Soon, I was heading south and after a few hours of paddling stopped for lunch at the tip of N. Hero Island. Here, I decided to stay to the west of N. Hero and pass through the Alburg Passage. I turned to take a last look to the north and noted something glittering in the sun on the railroad bridge. With my binoculars, I observed a long freight train just beginning a slow crossing of the aforementioned railroad bridge. The train was pulled by several Canadian National Railroad locomotives and was well over a mile long. It was passing from the rails of the New England Central Railroad (formerly Central Vermont RR) onto Canadian National tracks and would soon enter Canada.

The trip through Alburg Passage took me past some floatplanes at Northern Lights Airport before reaching the Point of the Tongue where I crossed over towards Cloak Island and the southern tip of Isle la Motte. The scarcity of other boats on the lake and the fact I was paddling a sea kayak allowed me to take a heading on Cumberland Head and begin a long open water passage of about 8 miles pretty much as the crow flies. A light but steady breeze out of the west-southwest kept me from overheating. Several times the calls of loons led my eyes to where they were bobbing on the waves. Twice, large groups of Canada geese flew overhead in chevron formation. Like me they were heading to the south.

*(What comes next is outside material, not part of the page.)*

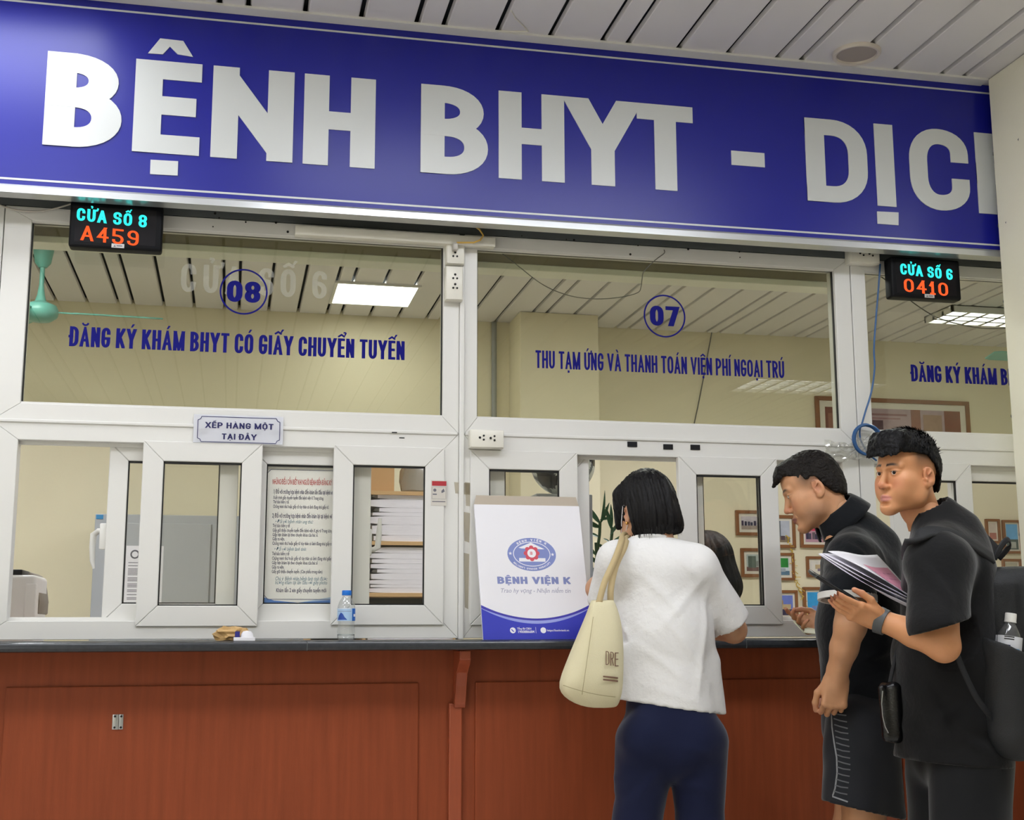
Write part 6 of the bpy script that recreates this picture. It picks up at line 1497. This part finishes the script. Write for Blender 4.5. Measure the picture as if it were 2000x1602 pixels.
# ------------------------------------------------------------------ young man in the black T-shirt with the backpack
DY = .22                                                    # how much nearer the young man stands
def build_young():
    P = lambda px, py, Y: V3(tuple(AT(px, py, Y-DY)))
    A = head_axes((-.965, -.26), .03, .04); ear = P(1814, 931, -.755); ho = ear-A @ V3((-.079, -.010, -.002))*.955; hip = P(1866, 1480, -.70)
    root = person('young man in a black T-shirt looking back with papers and a phone', hip); skn = 'cd9165'
    hd = place(head_mesh(skn, 'c27f74', '1b120e', fade=(.012, .06, '3a2c22')), A, ho, .955)
    shL, shR = P(1836, 1096, -.88), P(1850, 1090, -.50); elL, wrL = P(1843, 1262, -.935), P(1716, 1211, -.82); elR, wrR = P(1860, 1270, -.46), P(1834, 1180, -.57)
    hands_ = [((wrL, tuple(P(1630, 1177, -.84)-wrL), (.28, .58, .75), ((0, 0, 0), (.02, .12, .1), (.08, .2, .15), (.14, .28, .2), (.2, .34, .2))), dict(side=-1, sc=.93, thumb=((.84, .42, .36), (.95, .05, .3), (.97, -.1, .2)), spread=.02)),
              ((wrR, (-.75, .1, .25), (-.1, -.9, .4), ((0, 0, 0), (.6, .8, .5), (.6, .8, .5), (.6, .8, .5), (.6, .8, .5))), dict(side=1, sc=.95))]
    arms, inf = limb_piece([([shL, elL, (elL*.55+wrL*.45)+V3((0, 0, .004)), wrL], [.048, .042, .0385, .027]), ([shR, elR, wrR], [.046, .04, .027])], .0034, hands=hands_, tint=skn)
    fL, fR = V3((hip[0]-.02, -.80-DY, 0)), V3((hip[0]+.05, -.58-DY, 0)); kL, kR = off(fL, -.02, .0, .47), off(fR, -.03, 0, .47)
    s = SDF((hip[0]-.4, -1.05-DY, 0), (hip[0]+.4, -.3-DY, 1.72), .011)
    s.cone(P(1835, 1045, -.70), A @ V3((0, -.035, -.09))+ho, .056, .052, .03); s.cone(shL, shR, .05, .05, .04).cone(P(1865, 1120, -.70), P(1868, 1300, -.70), .09, .085, .05, u=(0, 1, 0), su=1.35).cone(P(1868, 1300, -.7), hip, .085, .09, .05, u=(0, 1, 0), su=1.3)
    for h0, k_, f_ in ((off(hip, 0, -.09), kL, fL), (off(hip, 0, .09), kR, fR)): s.chain([h0, k_, off(f_, 0, 0, .08)], [.085, .058, .04], .03)
    Vt, Fc = s.net(); trunk = (Vt, Fc, np.tile(np.array(lin(skn)[:3]), (len(Vt), 1)))
    adopt(root, nets_obj('body', [trunk, arms, hd], skin_m, tint=np.array(lin(skn)[:3])))
    eyes(A, ho, (-.3, .95, .06), root, .955)
    for o in [c for c in root.children if c.name.startswith('eye')]: o.matrix_parent_inverse = Matrix.Translation(-root.location)
    ax = V3((-.53, 0, .85)); b1 = V3((.85, 0, .53)); b2 = V3((0, 1, 0)); cb_ = P(1826, 1004, -.70)
    # oversized T-shirt
    s = SDF((hip[0]-.33, -1.1-DY, .72), (hip[0]+.34, -.34-DY, 1.55), .0062); nb = P(1842, 1046, -.70)
    s.cone(off(shL, 0, .03), off(shR, 0, -.03), .066, .066, .04).cone(nb, shL, .066, .064, .07).cone(nb, shR, .066, .064, .07)
    s.cone(P(1850, 1120, -.70), P(1843, 1290, -.70), .112, .118, .06, u=(0, 1, 0), su=1.55).cone(P(1843, 1290, -.70), P(1864, 1510, -.71), .12, .15, .06, u=(0, 1, 0), su=1.32)
    s.cone(P(1876, 1080, -.72), P(1880, 1180, -.72), .075, .075, .05); s.cone(cb_-ax*.06, cb_-ax*.008, .085, .064, .04)
    eL = P(1832, 1226, -.93); s.cone(off(shL, -.01, 0, -.02), eL, .078, .086, .05); eR = P(1856, 1220, -.45); s.cone(shR, eR, .07, .08, .04)
    ln = [(P(1790, 1290, -.86), P(1860, 1420, -.9), .007), (P(1850, 1330, -.92), P(1880, 1440, -.92), .009), (P(1900, 1380, -.92), P(1830, 1440, -.92), .008), (P(1760, 1330, -.84), P(1755, 1480, -.86), .006), (P(1785, 1290, -.86), P(1800, 1380, -.9), .006), (P(1775, 1110, -.94), P(1785, 1190, -.98), .006), (P(1820, 1100, -.98), P(1862, 1180, -1.0), .006), (P(1870, 1420, -.92), P(1960, 1490, -.9), .007)]
    s.wobble(creases(ln, w=.015)); s.wobble(folds(.0075, 21, 6, 16)); s.shell(.014, lambda X, Y, Z: Z > .92)
    a, b = P(1748, 1490, -.86), P(1985, 1503, -.86); d = b-a; n = np.cross(d, (0, 1, 0)); n = n if n[2] < 0 else -n; s.cut(a, n)
    dL = eL-shL; dL = V3((.02, -.08, -1)); dL /= np.linalg.norm(dL); X, Y, Z = s.xyz(); tilt = V3((.27, -.1, -1.)); tilt /= np.linalg.norm(tilt)
    q = (X-eL[0])*tilt[0]+(Y-eL[1])*tilt[1]+(Z-eL[2])*tilt[2]; dist = np.sqrt((X-eL[0])**2+(Y-eL[1])**2+(Z-eL[2])**2); m = (dist < .15) & (Y < -.835-DY)
    s.F = np.where(m, np.maximum(s.F, q), s.F).astype(np.float32); s.cone(eL+dL*.005, eL+dL*.08, .058, .064, .004, sub=True)
    s.cone(cb_, cb_+ax*.1, .05, .06, .006, sub=True)
    Vt, Fc = s.net(); adopt(root, nets_obj('t_shirt', [(smooth_mesh(Vt, Fc, 2, .4), Fc)], black_tee))
    adopt(root, MB().tube([Vector([float(q) for q in cb_+ax*.002+b1*(.060*math.cos(t))+b2*(.061*math.sin(t))]) for t in [2*PI*i/44 for i in range(45)]], .0095, 8).build('collar', black_tee, smooth=True))
    # trousers
    s = SDF((hip[0]-.3, -1.02-DY, .03), (hip[0]+.3, -.38-DY, .95), .0085)
    s.cone(off(hip, 0, 0, .08), hip, .11, .115, .04, u=(0, 1, 0), su=1.35)
    for h0, k_, f_ in ((off(hip, -.005, -.085), kL, fL), (off(hip, .02, .085), kR, fR)): s.chain([h0, k_, off(f_, 0, 0, .06)], [.115, .098, .085], .02)
    s.wobble(folds(.007, 31, 6, 14)); s.cut((0, 0, .045), (0, 0, -1)); s.cut((0, 0, .9), (0, 0, 1)); Vt, Fc = s.net(); adopt(root, nets_obj('trousers', [(smooth_mesh(Vt, Fc, 2, .4), Fc)], black_pants))
    for ft in (fL, fR): adopt(root, shoe('shoe', ft, (-1, -.1), None))
    # hair: thick on top with a fringe, faded sides
    s = SDF((-.12, -.145, -.12), (.12, .15, .18), .0033)
    s.ell((0, -.008, .058), (.081, .104, .092), .03).ell((0, .055, .098), (.068, .062, .045), .03).ell((0, -.06, .0), (.062, .056, .075), .03)
    for i in range(9):
        x = -.055+i*.01375; s.cone((x, .07, .118), (x*1.05, .117-abs(x)*.35, .066-.004*(i % 2)), .019, .007, .012)
    X, Y, Z = s.xyz(); yb = np.interp(Y, [-.13, -.095, -.07, -.045, -.01, .03, .06, .085, .13], [-.055, -.045, .01, .042, .064, .074, .074, .068, .055]); s.F = np.maximum(s.F, (yb-Z)*.62).astype(np.float32)
    s.wobble(lambda X, Y, Z: .003*vnoise(X*2.2, Y*.5, Z*.8, 45, 6)+.002*vnoise(X*2, Y*.6, Z, 100, 7)+.0018*vnoise(X, Y, Z, 200, 9)); Vt, Fc = s.net(); hm = hair_mat('jet_hair', '0b0a0c', (140, 30, 60)); adopt(root, nets_obj('hair', [place((Vt, Fc), A, ho, .955)], hm))
    rg = random.Random(12); rt = []
    for i in range(650):
        th = rg.uniform(-PI, PI); ph = rg.uniform(.15, 1.5); n_ = V3((math.cos(ph)*math.sin(th), math.cos(ph)*math.cos(th), math.sin(ph))); p = n_*V3((.08, .104, .09))+V3((0, -.006, .058))
        if p[2] < np.interp(p[1], [-.13, -.07, -.01, .06], [-.03, .03, .075, .085]): continue
        rt.append((A @ p+ho, A @ (n_*.8+V3((rg.uniform(-.3, .3), .6, .05))), rg.uniform(.012, .024), A @ V3((0, .004, -.006))))
    for i in range(150): x = rg.uniform(-.062, .062); rt.append((A @ V3((x, .1-abs(x)*.4, .092+rg.uniform(-.01, .01)))+ho, A @ V3((x*1.5+rg.uniform(-.2, .2), .62, -.8)), rg.uniform(.024, .036), V3((0, 0, 0))))
    rt = [(ho+(p-ho)*.955, d, L, g) for p, d, L, g in rt]; adopt(root, strands(rt, 'hair_strands', hm, None, 3, .0013))
    return root, wrL, arms
young, WR_Y, arms_y = build_young()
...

After several more hours of paddling, I once again crossed the "Dancing Ferryboats", rounded Cumberland Head and paddled the last bit to the beach at Cumberland Bay State Park. Having covered 36 miles since morning, I was pretty well spent physically and glad to have brought along a self-heating meal of chicken parmesan which provided a quick and easy supper.

By morning, all of the muscles that were sore had recovered and I awoke to balmy temperatures and a wind blowing in from the lake. It made for a beautiful morning to walk around downtown Plattsburgh before saying goodbye to New York state until I someday return to connect the dots between Picketts Corners and Plattsburgh. For that 24 mile section of rocky shallows and four difficult portages, I'll bring a plastic boat and as little gear as possible.

1 comment:

Anonymous said...

Great communication. Impressed with your manner of writing. Could imagine your adventure as though with you as I read.